Several public companies in the digital-asset space are experimenting with:
- staking and validator operations
- liquid-staking infrastructure
- on-chain market-making or liquidity provisioning
- tokenized-asset issuance
- synthetic derivatives and perpetual markets
- fee-based DeFi revenue streams
While each approach carries risks, these models represent a shift from passive balance-sheet exposure toward active participation in on-chain financial markets.
A More Resilient Future for DATs
As liquidity conditions evolve, many analysts expect risk appetite to gradually return in 2026, particularly if central banks reduce tightening pressures. Increased liquidity historically acts as a tailwind for both digital assets and companies building on decentralized financial infrastructure.
Still, the long-term viability of DATs will depend on several factors:
- Balance-sheet discipline
- Operational transparency
- Diversified revenue streams beyond asset appreciation
- Regulatory clarity
- Ability to navigate on-chain opportunities responsibly
In the short run, equity markets can be unpredictable, driven by sentiment, momentum and macro shocks.
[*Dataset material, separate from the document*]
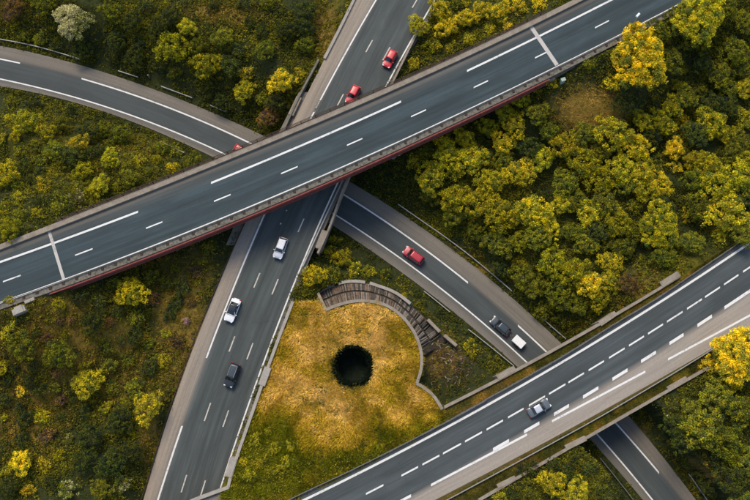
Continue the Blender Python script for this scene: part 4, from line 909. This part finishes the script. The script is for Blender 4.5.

But over longer horizons, fundamentals tend to win out.
The Road Ahead for Public Companies On-Chain
The emergence of public companies operating partially or fully on-chain represents a major shift in how corporate treasuries, financial markets and blockchain infrastructure intersect. While the events of 2025 exposed the vulnerabilities of high-beta digital-asset exposure, they also underscored the adaptability and potential resilience of the DAT model.
As markets stabilize and the next cycle unfolds, the companies best positioned to benefit will be those that combine strong balance sheets, transparent strategies and thoughtful engagement with on-chain ecosystems. The transition to a world where more assets are tokenized, tradable and deployable on-chain is already underway, and public companies are only beginning to explore what this frontier makes possible.
The era of public companies on-chain is still in its early stages.